October 2023 showed modest growth in the motor insurance business, with competitive intensity on the rise. New-age insurers like Digit and Acko continued to achieve substantial growth rates of 35-38% in motor insurance premiums. Standalone health insurers also demonstrated faster growth, expanding at a pace of 27%, surpassing the growth rate of private general insurers at 19%.
The non-life insurance industry grew at a modest pace of 10% year-on-year in October 2023. The motor insurance business was a driving factor, witnessing mixed growth despite the festive season that typically sees higher car sales.
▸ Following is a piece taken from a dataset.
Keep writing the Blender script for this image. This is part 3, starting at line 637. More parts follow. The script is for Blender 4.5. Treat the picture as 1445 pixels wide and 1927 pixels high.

Overall, the premium growth was modest, registering a 9% year-on-year increase.
Analysis by Kotak Institutional Equities revealed that the health business fared better, with 23% retail health growth, driven by standalone health insurers and private general insurers. Within the motor insurance landscape, there was a contrast between the performance of motor own damage (OD) and third party (TP) premiums. The motor OD segment exhibited growth of 12%, while motor TP experienced a decline of 7% year-on-year.
Robust volume growth in the domestic automobile industry also contributed to the motor insurance dynamics, with passenger vehicles witnessing a 17% year-on-year increase and two-wheelers showcasing a growth of 42%.
Kotak’s analysis also suggested that growth patterns in the motor insurance sector seemed to be influenced by several factors, such as lower tariffs or premiums for motor own damage (OD) policies. Meanwhile, the implementation of mandatory 5-year third party insurance for Two-Wheelers in September 2018 may have led to a decrease in renewals for motor third party (TP) policies.
New-age insurers like Digit and Acko continued to display substantial growth rates of 35-38% in motor OD premiums.
In the health insurance sector, there was a 23% year-on-year rise in the retail segment, particularly driven by standalone health insurers. Public sector undertaking (PSU) insurers also posted a growth of 17%, a significant improvement from the previous months. However, the overall performance of group health premiums experienced an 8% year-on-year decline, primarily due to the decline in public sector undertaking (PSU) insurers’ contributions.